(Rows from a 3D scene dataset)
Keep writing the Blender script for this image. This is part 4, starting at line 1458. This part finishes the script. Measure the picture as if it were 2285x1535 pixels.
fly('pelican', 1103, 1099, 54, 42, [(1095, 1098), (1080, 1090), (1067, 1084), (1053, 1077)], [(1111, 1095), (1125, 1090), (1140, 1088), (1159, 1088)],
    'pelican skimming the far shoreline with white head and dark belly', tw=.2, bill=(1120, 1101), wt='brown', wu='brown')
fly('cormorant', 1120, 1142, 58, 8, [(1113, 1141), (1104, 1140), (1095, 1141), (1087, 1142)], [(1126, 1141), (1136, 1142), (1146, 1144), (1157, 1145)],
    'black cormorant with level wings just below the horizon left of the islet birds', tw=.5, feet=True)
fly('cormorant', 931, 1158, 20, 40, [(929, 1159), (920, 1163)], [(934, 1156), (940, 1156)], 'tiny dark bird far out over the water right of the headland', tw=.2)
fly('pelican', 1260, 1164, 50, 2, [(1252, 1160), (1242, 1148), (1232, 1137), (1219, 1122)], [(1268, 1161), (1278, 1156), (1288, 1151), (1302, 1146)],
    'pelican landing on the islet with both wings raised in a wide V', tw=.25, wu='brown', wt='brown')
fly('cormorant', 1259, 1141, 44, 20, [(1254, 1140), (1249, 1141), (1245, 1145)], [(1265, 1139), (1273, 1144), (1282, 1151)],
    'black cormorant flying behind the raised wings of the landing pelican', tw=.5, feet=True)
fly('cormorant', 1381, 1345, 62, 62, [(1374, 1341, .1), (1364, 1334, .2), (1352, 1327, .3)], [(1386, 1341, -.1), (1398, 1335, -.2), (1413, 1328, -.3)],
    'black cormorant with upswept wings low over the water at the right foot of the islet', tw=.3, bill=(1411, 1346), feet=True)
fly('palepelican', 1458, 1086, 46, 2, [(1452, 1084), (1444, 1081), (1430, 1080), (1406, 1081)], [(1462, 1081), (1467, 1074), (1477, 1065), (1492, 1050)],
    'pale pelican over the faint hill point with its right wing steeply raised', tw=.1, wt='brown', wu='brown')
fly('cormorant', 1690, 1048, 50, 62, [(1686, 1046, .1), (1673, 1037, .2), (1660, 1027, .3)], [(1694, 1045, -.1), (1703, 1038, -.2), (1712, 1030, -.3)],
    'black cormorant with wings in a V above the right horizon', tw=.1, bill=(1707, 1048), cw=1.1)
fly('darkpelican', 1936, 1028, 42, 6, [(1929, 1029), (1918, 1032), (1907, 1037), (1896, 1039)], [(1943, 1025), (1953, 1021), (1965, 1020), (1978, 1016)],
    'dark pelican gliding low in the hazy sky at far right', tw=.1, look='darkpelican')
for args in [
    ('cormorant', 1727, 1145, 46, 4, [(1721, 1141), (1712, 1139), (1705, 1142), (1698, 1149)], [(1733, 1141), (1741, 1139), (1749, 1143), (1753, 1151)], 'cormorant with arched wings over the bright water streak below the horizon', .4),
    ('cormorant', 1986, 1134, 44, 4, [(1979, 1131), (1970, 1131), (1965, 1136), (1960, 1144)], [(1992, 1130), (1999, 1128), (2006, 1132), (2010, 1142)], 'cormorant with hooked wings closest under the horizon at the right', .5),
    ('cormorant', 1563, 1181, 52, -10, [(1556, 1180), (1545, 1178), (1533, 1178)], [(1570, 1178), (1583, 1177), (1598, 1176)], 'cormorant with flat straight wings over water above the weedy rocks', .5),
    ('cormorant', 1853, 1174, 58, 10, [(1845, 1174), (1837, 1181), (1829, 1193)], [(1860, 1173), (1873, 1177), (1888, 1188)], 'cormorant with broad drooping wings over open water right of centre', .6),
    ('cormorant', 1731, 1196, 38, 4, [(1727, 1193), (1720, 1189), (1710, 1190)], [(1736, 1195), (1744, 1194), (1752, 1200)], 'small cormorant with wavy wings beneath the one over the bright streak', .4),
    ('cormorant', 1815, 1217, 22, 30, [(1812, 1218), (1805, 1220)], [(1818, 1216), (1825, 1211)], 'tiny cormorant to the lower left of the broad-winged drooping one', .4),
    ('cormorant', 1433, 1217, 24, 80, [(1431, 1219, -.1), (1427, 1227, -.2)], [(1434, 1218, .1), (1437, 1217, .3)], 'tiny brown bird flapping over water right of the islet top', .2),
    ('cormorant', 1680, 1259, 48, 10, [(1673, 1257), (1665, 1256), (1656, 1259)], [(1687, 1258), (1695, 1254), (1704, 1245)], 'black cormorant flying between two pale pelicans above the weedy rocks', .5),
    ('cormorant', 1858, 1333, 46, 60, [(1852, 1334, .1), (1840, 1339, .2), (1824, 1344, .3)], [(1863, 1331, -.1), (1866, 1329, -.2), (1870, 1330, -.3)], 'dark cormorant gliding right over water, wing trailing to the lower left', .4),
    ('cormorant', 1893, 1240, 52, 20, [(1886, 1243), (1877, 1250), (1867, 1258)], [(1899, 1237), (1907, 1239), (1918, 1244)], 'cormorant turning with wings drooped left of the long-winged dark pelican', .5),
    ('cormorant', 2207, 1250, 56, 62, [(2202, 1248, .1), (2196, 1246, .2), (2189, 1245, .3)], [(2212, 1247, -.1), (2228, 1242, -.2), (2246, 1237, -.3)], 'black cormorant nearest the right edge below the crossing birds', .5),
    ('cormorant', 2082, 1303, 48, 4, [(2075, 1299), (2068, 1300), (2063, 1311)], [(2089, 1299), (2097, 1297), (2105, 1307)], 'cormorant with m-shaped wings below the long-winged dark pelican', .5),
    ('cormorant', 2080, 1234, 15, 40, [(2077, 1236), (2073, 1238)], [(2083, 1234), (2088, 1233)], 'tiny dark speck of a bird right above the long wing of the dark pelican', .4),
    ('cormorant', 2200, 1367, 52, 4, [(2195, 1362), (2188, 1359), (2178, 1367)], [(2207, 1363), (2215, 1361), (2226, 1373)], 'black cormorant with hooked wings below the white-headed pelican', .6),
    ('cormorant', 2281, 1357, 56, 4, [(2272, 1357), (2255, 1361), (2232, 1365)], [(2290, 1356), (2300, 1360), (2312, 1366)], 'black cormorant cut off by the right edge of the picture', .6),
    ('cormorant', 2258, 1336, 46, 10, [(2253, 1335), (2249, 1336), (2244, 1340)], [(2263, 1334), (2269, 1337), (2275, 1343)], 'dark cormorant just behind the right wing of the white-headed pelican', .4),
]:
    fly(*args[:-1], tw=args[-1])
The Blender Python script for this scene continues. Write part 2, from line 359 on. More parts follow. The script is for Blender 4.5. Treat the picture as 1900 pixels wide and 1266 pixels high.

EXERCISE OBJECTIVE - Every entry should be output exactly as written, please.

CORRECT OUTPUT -
Keep writing the Blender script for this image. This is part 4, starting at line 1458. This part finishes the script. Measure the picture as if it were 2285x1535 pixels.
fly('pelican', 1103, 1099, 54, 42, [(1095, 1098), (1080, 1090), (1067, 1084), (1053, 1077)], [(1111, 1095), (1125, 1090), (1140, 1088), (1159, 1088)],
    'pelican skimming the far shoreline with white head and dark belly', tw=.2, bill=(1120, 1101), wt='brown', wu='brown')
fly('cormorant', 1120, 1142, 58, 8, [(1113, 1141), (1104, 1140), (1095, 1141), (1087, 1142)], [(1126, 1141), (1136, 1142), (1146, 1144), (1157, 1145)],
    'black cormorant with level wings just below the horizon left of the islet birds', tw=.5, feet=True)
fly('cormorant', 931, 1158, 20, 40, [(929, 1159), (920, 1163)], [(934, 1156), (940, 1156)], 'tiny dark bird far out over the water right of the headland', tw=.2)
fly('pelican', 1260, 1164, 50, 2, [(1252, 1160), (1242, 1148), (1232, 1137), (1219, 1122)], [(1268, 1161), (1278, 1156), (1288, 1151), (1302, 1146)],
    'pelican landing on the islet with both wings raised in a wide V', tw=.25, wu='brown', wt='brown')
fly('cormorant', 1259, 1141, 44, 20, [(1254, 1140), (1249, 1141), (1245, 1145)], [(1265, 1139), (1273, 1144), (1282, 1151)],
    'black cormorant flying behind the raised wings of the landing pelican', tw=.5, feet=True)
fly('cormorant', 1381, 1345, 62, 62, [(1374, 1341, .1), (1364, 1334, .2), (1352, 1327, .3)], [(1386, 1341, -.1), (1398, 1335, -.2), (1413, 1328, -.3)],
    'black cormorant with upswept wings low over the water at the right foot of the islet', tw=.3, bill=(1411, 1346), feet=True)
fly('palepelican', 1458, 1086, 46, 2, [(1452, 1084), (1444, 1081), (1430, 1080), (1406, 1081)], [(1462, 1081), (1467, 1074), (1477, 1065), (1492, 1050)],
    'pale pelican over the faint hill point with its right wing steeply raised', tw=.1, wt='brown', wu='brown')
fly('cormorant', 1690, 1048, 50, 62, [(1686, 1046, .1), (1673, 1037, .2), (1660, 1027, .3)], [(1694, 1045, -.1), (1703, 1038, -.2), (1712, 1030, -.3)],
    'black cormorant with wings in a V above the right horizon', tw=.1, bill=(1707, 1048), cw=1.1)
fly('darkpelican', 1936, 1028, 42, 6, [(1929, 1029), (1918, 1032), (1907, 1037), (1896, 1039)], [(1943, 1025), (1953, 1021), (1965, 1020), (1978, 1016)],
    'dark pelican gliding low in the hazy sky at far right', tw=.1, look='darkpelican')
for args in [
    ('cormorant', 1727, 1145, 46, 4, [(1721, 1141), (1712, 1139), (1705, 1142), (1698, 1149)], [(1733, 1141), (1741, 1139), (1749, 1143), (1753, 1151)], 'cormorant with arched wings over the bright water streak below the horizon', .4),
    ('cormorant', 1986, 1134, 44, 4, [(1979, 1131), (1970, 1131), (1965, 1136), (1960, 1144)], [(1992, 1130), (1999, 1128), (2006, 1132), (2010, 1142)], 'cormorant with hooked wings closest under the horizon at the right', .5),
    ('cormorant', 1563, 1181, 52, -10, [(1556, 1180), (1545, 1178), (1533, 1178)], [(1570, 1178), (1583, 1177), (1598, 1176)], 'cormorant with flat straight wings over water above the weedy rocks', .5),
    ('cormorant', 1853, 1174, 58, 10, [(1845, 1174), (1837, 1181), (1829, 1193)], [(1860, 1173), (1873, 1177), (1888, 1188)], 'cormorant with broad drooping wings over open water right of centre', .6),
    ('cormorant', 1731, 1196, 38, 4, [(1727, 1193), (1720, 1189), (1710, 1190)], [(1736, 1195), (1744, 1194), (1752, 1200)], 'small cormorant with wavy wings beneath the one over the bright streak', .4),
    ('cormorant', 1815, 1217, 22, 30, [(1812, 1218), (1805, 1220)], [(1818, 1216), (1825, 1211)], 'tiny cormorant to the lower left of the broad-winged drooping one', .4),
    ('cormorant', 1433, 1217, 24, 80, [(1431, 1219, -.1), (1427, 1227, -.2)], [(1434, 1218, .1), (1437, 1217, .3)], 'tiny brown bird flapping over water right of the islet top', .2),
    ('cormorant', 1680, 1259, 48, 10, [(1673, 1257), (1665, 1256), (1656, 1259)], [(1687, 1258), (1695, 1254), (1704, 1245)], 'black cormorant flying between two pale pelicans above the weedy rocks', .5),
    ('cormorant', 1858, 1333, 46, 60, [(1852, 1334, .1), (1840, 1339, .2), (1824, 1344, .3)], [(1863, 1331, -.1), (1866, 1329, -.2), (1870, 1330, -.3)], 'dark cormorant gliding right over water, wing trailing to the lower left', .4),
    ('cormorant', 1893, 1240, 52, 20, [(1886, 1243), (1877, 1250), (1867, 1258)], [(1899, 1237), (1907, 1239), (1918, 1244)], 'cormorant turning with wings drooped left of the long-winged dark pelican', .5),
    ('cormorant', 2207, 1250, 56, 62, [(2202, 1248, .1), (2196, 1246, .2), (2189, 1245, .3)], [(2212, 1247, -.1), (2228, 1242, -.2), (2246, 1237, -.3)], 'black cormorant nearest the right edge below the crossing birds', .5),
    ('cormorant', 2082, 1303, 48, 4, [(2075, 1299), (2068, 1300), (2063, 1311)], [(2089, 1299), (2097, 1297), (2105, 1307)], 'cormorant with m-shaped wings below the long-winged dark pelican', .5),
    ('cormorant', 2080, 1234, 15, 40, [(2077, 1236), (2073, 1238)], [(2083, 1234), (2088, 1233)], 'tiny dark speck of a bird right above the long wing of the dark pelican', .4),
    ('cormorant', 2200, 1367, 52, 4, [(2195, 1362), (2188, 1359), (2178, 1367)], [(2207, 1363), (2215, 1361), (2226, 1373)], 'black cormorant with hooked wings below the white-headed pelican', .6),
    ('cormorant', 2281, 1357, 56, 4, [(2272, 1357), (2255, 1361), (2232, 1365)], [(2290, 1356), (2300, 1360), (2312, 1366)], 'black cormorant cut off by the right edge of the picture', .6),
    ('cormorant', 2258, 1336, 46, 10, [(2253, 1335), (2249, 1336), (2244, 1340)], [(2263, 1334), (2269, 1337), (2275, 1343)], 'dark cormorant just behind the right wing of the white-headed pelican', .4),
]:
    fly(*args[:-1], tw=args[-1])
The Blender Python script for this scene continues. Write part 2, from line 359 on. More parts follow. The script is for Blender 4.5. Treat the picture as 1900 pixels wide and 1266 pixels high.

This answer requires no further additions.